● **Direction**
Return each line containing the string "More".

— begin —

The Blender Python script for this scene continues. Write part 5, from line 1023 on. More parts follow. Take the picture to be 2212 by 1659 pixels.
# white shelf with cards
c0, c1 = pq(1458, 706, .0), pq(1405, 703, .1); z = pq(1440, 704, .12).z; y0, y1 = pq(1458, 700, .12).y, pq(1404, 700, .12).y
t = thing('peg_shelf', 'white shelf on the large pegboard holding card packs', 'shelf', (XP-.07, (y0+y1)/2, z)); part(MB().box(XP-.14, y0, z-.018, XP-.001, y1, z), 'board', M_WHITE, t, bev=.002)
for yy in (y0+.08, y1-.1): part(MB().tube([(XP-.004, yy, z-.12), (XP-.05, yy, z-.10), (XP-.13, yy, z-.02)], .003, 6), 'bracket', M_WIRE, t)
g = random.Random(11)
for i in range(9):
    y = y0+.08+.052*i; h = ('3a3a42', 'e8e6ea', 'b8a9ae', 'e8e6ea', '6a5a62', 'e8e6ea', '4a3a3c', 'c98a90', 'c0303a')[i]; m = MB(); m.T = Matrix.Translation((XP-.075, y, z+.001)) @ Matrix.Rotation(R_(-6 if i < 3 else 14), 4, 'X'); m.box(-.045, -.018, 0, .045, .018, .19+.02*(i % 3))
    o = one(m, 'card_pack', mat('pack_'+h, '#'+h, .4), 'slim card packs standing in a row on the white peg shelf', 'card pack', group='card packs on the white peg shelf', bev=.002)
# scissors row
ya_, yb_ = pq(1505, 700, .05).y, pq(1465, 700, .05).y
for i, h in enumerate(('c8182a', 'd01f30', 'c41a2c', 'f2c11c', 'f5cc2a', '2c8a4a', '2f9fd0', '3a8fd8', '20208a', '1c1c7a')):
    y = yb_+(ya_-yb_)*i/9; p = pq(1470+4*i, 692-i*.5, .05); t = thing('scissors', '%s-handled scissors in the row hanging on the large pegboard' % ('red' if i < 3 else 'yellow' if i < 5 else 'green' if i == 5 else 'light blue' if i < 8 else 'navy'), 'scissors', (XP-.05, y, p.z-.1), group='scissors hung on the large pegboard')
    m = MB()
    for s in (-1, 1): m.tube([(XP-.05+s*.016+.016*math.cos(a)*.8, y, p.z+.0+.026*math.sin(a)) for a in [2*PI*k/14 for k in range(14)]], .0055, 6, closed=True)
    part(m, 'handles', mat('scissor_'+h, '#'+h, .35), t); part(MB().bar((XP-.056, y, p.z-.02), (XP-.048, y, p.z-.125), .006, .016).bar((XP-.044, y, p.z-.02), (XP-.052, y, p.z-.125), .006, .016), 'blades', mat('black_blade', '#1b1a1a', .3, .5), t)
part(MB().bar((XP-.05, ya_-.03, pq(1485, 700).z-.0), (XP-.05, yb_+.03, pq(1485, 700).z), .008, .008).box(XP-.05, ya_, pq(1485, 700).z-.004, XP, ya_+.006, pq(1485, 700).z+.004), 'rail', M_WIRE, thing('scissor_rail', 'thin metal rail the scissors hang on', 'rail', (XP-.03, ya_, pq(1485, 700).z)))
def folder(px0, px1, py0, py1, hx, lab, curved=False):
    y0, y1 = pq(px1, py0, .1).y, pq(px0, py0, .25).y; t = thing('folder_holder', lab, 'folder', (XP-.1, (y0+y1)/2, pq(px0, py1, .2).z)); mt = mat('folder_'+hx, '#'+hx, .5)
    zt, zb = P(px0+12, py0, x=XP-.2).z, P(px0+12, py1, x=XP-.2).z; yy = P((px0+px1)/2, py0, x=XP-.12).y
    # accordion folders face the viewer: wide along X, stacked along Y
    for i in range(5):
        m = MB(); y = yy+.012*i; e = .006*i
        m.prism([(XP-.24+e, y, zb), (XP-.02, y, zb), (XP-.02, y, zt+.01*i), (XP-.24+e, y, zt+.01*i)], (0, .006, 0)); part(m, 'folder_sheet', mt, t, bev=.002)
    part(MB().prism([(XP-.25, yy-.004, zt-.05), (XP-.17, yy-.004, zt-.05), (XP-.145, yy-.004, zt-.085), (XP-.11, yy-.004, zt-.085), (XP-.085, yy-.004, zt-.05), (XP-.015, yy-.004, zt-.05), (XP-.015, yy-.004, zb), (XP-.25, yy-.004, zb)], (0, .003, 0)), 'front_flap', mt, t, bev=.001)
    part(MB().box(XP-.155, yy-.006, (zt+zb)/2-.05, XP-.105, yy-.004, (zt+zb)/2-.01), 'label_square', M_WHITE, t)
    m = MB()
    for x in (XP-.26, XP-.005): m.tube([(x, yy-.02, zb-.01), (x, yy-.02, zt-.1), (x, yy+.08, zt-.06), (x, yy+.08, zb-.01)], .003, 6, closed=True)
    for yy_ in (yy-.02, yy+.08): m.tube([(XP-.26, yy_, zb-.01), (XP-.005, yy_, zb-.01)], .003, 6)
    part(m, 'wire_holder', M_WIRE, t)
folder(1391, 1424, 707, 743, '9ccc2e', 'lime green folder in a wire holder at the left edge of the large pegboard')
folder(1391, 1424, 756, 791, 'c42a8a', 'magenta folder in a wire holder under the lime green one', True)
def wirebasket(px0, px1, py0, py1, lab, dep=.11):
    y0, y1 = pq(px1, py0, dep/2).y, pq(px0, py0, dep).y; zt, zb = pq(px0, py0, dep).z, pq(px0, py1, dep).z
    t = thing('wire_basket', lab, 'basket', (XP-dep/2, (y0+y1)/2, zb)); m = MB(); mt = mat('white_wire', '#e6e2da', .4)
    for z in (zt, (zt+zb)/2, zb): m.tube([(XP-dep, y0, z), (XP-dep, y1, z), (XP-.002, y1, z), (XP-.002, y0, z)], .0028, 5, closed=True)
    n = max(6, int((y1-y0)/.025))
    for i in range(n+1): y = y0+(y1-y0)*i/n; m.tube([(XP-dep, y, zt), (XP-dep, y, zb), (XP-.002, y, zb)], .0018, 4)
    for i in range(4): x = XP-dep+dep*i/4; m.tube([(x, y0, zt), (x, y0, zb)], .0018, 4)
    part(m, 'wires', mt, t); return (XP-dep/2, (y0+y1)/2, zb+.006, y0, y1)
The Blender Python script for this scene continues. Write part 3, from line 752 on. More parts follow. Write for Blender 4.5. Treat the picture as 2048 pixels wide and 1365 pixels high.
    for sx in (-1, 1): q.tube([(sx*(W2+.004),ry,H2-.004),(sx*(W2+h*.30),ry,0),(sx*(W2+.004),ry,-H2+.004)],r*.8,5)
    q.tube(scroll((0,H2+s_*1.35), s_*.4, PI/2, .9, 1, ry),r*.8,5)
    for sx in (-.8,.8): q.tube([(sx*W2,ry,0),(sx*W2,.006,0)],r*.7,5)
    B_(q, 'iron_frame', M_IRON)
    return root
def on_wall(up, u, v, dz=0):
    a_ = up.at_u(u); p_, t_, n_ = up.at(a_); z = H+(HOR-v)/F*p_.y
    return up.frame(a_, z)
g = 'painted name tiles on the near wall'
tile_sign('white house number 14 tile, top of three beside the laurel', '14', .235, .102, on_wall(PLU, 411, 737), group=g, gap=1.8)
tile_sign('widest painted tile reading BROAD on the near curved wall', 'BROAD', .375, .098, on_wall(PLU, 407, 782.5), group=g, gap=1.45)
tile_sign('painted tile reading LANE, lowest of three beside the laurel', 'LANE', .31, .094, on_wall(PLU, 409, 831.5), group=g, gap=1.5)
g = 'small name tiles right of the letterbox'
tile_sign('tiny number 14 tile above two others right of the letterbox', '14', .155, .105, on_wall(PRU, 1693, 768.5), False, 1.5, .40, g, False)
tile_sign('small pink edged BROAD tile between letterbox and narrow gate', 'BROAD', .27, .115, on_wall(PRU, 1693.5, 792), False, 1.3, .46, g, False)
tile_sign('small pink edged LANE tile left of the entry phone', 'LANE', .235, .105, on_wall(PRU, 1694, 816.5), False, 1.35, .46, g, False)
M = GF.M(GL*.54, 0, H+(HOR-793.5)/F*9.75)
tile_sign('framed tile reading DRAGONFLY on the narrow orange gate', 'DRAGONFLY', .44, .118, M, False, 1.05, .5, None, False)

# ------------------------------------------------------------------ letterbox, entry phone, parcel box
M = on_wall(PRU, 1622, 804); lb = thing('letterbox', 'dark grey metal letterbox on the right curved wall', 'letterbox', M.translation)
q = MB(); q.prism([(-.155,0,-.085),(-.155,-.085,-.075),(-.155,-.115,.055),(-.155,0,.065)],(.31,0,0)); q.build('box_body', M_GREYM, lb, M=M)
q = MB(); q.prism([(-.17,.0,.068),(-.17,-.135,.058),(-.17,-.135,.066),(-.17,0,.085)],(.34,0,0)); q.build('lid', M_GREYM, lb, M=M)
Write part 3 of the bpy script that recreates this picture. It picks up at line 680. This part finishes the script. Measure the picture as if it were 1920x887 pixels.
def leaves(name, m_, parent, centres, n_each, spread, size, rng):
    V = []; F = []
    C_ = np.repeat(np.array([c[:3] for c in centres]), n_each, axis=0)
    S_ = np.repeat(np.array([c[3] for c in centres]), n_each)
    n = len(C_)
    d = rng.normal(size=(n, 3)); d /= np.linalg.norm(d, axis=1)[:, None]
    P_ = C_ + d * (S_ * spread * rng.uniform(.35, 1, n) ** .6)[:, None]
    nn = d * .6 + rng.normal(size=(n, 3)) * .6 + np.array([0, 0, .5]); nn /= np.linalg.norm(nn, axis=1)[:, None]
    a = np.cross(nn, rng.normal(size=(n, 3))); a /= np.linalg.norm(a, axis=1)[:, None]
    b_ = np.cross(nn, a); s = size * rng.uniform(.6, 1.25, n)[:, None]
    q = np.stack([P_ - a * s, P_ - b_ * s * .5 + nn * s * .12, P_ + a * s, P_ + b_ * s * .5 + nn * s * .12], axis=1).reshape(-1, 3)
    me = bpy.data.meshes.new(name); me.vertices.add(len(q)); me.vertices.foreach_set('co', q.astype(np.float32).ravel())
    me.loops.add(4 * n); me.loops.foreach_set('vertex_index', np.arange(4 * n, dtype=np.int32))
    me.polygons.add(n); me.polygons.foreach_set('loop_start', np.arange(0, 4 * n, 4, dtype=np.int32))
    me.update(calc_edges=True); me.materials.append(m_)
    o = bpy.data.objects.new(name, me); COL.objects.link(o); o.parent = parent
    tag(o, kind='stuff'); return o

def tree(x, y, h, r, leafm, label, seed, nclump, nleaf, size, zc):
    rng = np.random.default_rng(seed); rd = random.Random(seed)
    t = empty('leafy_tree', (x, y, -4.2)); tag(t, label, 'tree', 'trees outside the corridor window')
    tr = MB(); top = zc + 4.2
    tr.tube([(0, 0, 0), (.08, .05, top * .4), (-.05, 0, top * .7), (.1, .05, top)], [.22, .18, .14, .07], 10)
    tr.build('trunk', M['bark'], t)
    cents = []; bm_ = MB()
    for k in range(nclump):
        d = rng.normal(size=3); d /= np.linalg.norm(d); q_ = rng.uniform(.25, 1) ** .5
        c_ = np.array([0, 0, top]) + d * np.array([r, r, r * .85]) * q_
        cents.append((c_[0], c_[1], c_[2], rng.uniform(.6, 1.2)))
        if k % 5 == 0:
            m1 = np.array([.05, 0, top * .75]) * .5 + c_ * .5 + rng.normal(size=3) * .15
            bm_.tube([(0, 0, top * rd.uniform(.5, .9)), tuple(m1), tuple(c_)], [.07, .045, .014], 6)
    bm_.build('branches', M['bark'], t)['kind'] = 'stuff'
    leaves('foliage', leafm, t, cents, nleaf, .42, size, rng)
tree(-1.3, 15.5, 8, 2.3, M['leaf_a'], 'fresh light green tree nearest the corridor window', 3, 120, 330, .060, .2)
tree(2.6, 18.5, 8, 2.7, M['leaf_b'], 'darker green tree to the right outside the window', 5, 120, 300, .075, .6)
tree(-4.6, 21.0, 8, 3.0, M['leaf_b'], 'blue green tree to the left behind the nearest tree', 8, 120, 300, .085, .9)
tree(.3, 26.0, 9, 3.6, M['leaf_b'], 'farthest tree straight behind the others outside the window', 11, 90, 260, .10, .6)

— end —

● **Result for this task**
The Blender Python script for this scene continues. Write part 5, from line 1023 on. More parts follow. Take the picture to be 2212 by 1659 pixels.
The Blender Python script for this scene continues. Write part 3, from line 752 on. More parts follow. Write for Blender 4.5. Treat the picture as 2048 pixels wide and 1365 pixels high.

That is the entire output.